Somewhere right now, a phone buzzes. A bettor in Ohio opens a text, sees three plays for tonight's slate, and taps to follow. The person who sent it is not a stranger in a sketchy DM - it's a vetted handicapper running a business on DubClub.
That small, unremarkable buzz is the whole point. DubClub is the place where amateur sports bettors find, follow, and pay the experts known as "cappers" - and where those cappers run an actual operation: subscriptions, messaging, payouts, community. Picks arrive by text, email, and Discord. The slogan, stamped on everything, is "Win More Together."
The site keeps a live counter. The last time anyone checked it read 10,353,889 purchases. DubClub likes showing the receipts, mostly because the industry it grew out of rarely did.
Legalized sports betting turned millions of fans into bettors overnight. It also turned a generation of self-styled experts into salesmen. Their advice lived everywhere and nowhere - a tweet here, a locked Telegram there, a Discord invite that may or may not still work tomorrow. Payment was a Venmo and a prayer.
The result was a market that ran on screenshots and vibes. A bettor wanting to follow a sharp had no reliable way to find one, pay one, or know whether last week's "lock of the year" had actually cashed. The scammers loved the chaos. Everyone else just tolerated it.
DubClub's founders looked at the mess and saw the thing missing underneath it: structure. Not better picks - better plumbing. A vetted roster, a real subscription, a delivery system, and a record that doesn't quietly disappear when a play loses.
Ryan Gaertner, Lewis Burik, and Andrew Daschbach met as Stanford athletes - the kind of people for whom a scoreboard is a moral document. Daschbach, a former Baltimore Orioles player and avid bettor, got tired of the hassle of finding betting content he could actually trust. Losing a bet is one thing. Getting fleeced on the way to making it is another.

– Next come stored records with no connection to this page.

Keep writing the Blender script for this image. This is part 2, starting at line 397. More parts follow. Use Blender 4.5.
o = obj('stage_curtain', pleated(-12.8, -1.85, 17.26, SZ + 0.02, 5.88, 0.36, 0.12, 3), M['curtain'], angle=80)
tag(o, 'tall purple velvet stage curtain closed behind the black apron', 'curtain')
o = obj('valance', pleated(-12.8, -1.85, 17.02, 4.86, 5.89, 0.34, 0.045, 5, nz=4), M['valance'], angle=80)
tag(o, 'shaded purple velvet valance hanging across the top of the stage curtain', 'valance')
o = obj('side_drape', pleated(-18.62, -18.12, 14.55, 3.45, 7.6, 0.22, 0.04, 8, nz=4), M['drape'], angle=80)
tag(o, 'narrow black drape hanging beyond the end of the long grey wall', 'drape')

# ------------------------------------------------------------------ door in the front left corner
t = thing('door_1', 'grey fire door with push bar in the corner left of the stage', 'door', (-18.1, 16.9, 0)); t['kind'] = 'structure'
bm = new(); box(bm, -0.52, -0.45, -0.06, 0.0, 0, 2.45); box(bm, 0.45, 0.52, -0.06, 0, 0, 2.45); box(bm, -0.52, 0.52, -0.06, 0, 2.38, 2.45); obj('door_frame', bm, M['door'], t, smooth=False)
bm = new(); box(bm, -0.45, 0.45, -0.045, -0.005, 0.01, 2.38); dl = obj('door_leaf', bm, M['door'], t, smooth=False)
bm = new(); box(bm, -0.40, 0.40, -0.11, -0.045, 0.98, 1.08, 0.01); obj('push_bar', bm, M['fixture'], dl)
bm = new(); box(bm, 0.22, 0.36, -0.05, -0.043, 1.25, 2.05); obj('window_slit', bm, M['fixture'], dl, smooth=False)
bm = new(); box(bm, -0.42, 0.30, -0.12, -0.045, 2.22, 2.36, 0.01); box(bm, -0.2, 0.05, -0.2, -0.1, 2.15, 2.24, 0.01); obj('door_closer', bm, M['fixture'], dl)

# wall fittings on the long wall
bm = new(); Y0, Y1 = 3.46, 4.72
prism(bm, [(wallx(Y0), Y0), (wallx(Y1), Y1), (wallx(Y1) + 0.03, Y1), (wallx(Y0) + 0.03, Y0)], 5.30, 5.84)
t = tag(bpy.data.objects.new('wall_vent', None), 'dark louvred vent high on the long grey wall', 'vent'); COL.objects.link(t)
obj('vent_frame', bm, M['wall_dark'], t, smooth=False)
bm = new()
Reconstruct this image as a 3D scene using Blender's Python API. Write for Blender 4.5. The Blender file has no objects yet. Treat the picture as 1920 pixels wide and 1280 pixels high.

Their wager was contrarian for 2021: the money in sports betting content would not come from having the hottest takes. It would come from being the boring, dependable layer everyone else built on top of - the Shopify, more or less, for people who sell sports picks.
Pictured in spirit: three founders who would rather build the casino's accounting software than sit at the table. One of them actually made the majors.
For the bettor, DubClub is a discovery and subscription app. You browse vetted cappers, subscribe to the ones whose records you like, and their plays land in the channels you already check. No chasing invite links. No wondering if you paid the right person.
For the capper, it's a back office. DubClub handles payments, subscriber messaging, audience growth, and community - the unglamorous machinery that turns a side hustle in someone's notifications into a repeatable business. The company says it has processed tens of millions in creator payments and delivered hundreds of millions of content messages.
Browse a vetted roster of handicappers and subscribe to the communities you trust - no sketchy DMs required.
Picks and analysis arrive by text, email, and Discord, so they reach you wherever you actually look.
Payments, messaging, and growth tools let cappers run a real business instead of a group chat.
Discussion features and a verified winners leaderboard keep the receipts visible and the scammers out.
Three former Stanford athletes set out to organize the fragmented world of sports betting content.
Led by Tripp Jones of Uncork Capital, with Brian Reilly of Will Ventures - capital to build the platform.
The platform crosses a million subscribers and surpasses ten million facilitated purchases.
Led by Renegade Partners' Roseanne Wincek; backers include Warby Parker's Dave Gilboa and former Barstool operators. Funds go toward product and engineering leadership.
Two rounds, one direction. The Seed bought the plumbing; the Series A bought the people to scale it. Investors are not betting on tonight's slate - they're betting that the boring layer compounds.
Bars scaled to the Series A. The gap between teal and orange is roughly the difference between "prove it works" and "now go win."
The house always has more data. DubClub can't change that, and it doesn't pretend to. What it can do is give the amateur a structured way to stand next to someone who studies the slate for a living - and to know that person's record is real.
That's the quiet ambition under "Win More Together." Not a guarantee of winning, which no honest platform offers, but a fairer shot and a cleaner marketplace. The company frames its values plainly: treat customers as partners, operate with clarity, and compete to win every day.
Sports betting is now legal across most of the country and still climbing. As the audience grows, the question stops being "where do I bet" and becomes "who do I trust." That second question is a content-and-community problem, which is exactly the problem DubClub built for.
The roadmap leans social - more discussion, more community, better infrastructure - so following a capper feels less like a transaction and more like belonging to a team. If DubClub is right, the next wave of sports media won't come from a network. It'll come from a thousand vetted creators with a real back office and a leaderboard that doesn't lie.
Back to that buzzing phone in Ohio. A few years ago, that text would have come from a stranger and gone nowhere good. Now it comes from someone whose record is public, whose payment is clean, and whose community shows up tonight. Same buzz. Different game.